● Problem to work on: Give, as a bare number, the count of lines that contain the word "this".

● Dataset extract:
● ● ● ●

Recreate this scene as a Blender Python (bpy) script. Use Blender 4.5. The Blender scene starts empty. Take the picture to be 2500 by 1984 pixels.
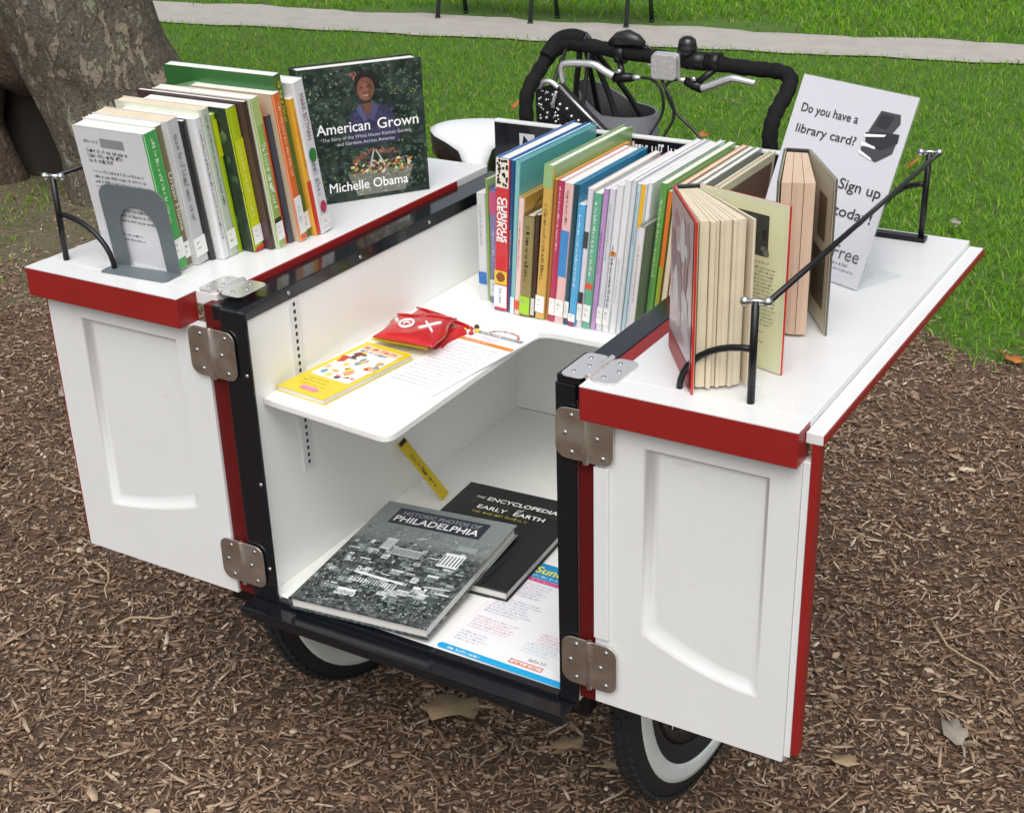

● ● ● ●

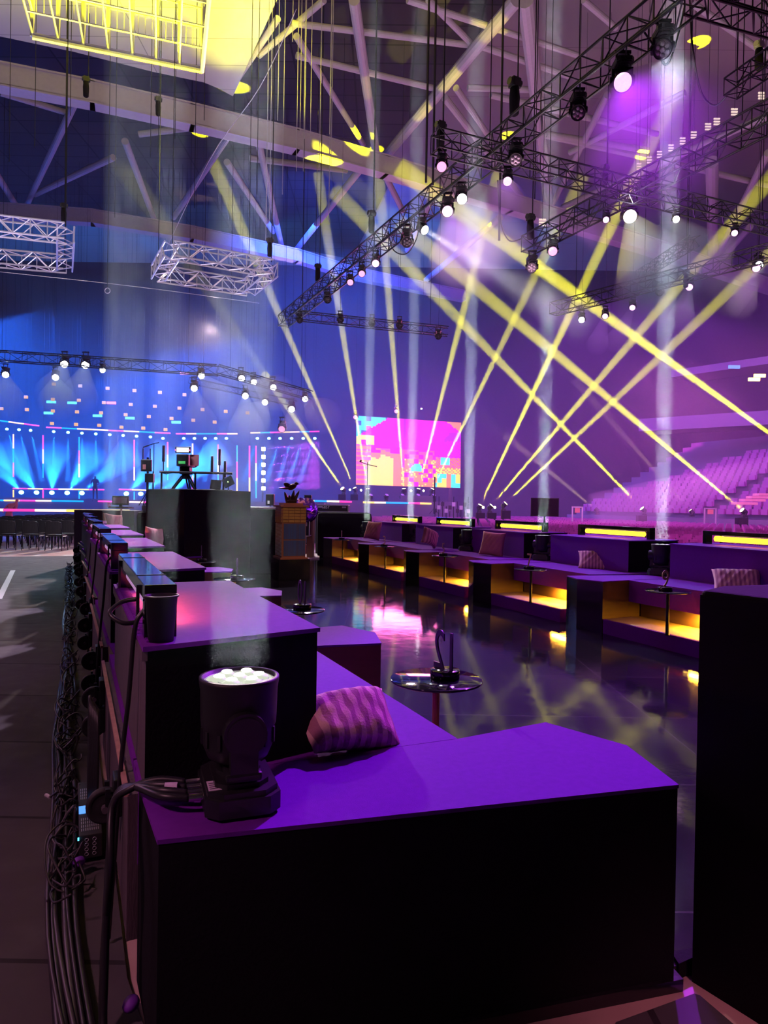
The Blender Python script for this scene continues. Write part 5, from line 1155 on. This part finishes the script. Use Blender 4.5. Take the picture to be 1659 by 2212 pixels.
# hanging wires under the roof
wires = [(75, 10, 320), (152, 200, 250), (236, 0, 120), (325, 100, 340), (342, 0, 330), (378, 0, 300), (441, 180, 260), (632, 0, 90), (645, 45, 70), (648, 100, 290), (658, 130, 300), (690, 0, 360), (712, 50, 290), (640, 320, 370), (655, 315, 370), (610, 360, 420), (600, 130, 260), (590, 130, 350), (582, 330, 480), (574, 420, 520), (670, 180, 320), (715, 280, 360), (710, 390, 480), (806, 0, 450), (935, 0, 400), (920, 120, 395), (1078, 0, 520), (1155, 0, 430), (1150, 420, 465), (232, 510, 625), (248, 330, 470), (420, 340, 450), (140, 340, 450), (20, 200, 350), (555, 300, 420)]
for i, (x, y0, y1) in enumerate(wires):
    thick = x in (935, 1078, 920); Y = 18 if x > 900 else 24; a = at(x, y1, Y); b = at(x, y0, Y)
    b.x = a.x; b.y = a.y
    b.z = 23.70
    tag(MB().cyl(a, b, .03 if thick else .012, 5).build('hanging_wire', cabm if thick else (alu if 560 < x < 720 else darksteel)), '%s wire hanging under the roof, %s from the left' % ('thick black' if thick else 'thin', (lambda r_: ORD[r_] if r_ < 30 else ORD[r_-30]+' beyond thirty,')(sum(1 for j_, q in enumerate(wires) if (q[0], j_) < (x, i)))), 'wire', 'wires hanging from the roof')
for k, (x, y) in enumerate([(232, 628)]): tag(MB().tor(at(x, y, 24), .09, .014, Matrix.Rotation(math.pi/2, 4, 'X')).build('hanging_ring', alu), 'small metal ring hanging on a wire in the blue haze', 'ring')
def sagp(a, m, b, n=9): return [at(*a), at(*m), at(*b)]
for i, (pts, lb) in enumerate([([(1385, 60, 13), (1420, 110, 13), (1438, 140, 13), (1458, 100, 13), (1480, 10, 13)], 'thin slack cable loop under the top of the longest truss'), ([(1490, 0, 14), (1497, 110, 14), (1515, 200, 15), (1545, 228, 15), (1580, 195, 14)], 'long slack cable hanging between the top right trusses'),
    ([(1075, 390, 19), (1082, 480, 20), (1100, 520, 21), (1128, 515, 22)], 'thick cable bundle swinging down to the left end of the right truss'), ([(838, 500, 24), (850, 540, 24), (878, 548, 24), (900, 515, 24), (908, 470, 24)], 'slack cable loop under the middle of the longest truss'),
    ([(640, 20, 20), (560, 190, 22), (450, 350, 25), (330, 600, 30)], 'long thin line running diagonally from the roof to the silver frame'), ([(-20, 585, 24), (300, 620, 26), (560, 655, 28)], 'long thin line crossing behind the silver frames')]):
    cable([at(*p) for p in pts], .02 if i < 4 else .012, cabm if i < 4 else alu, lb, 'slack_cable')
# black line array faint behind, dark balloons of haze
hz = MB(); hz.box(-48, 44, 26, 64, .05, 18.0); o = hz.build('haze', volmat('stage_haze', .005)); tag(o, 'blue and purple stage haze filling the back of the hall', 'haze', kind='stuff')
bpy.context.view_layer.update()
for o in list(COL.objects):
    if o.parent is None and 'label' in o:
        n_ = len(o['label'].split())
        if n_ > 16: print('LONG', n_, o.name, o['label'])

● ● ● ●

● Answer in full: 2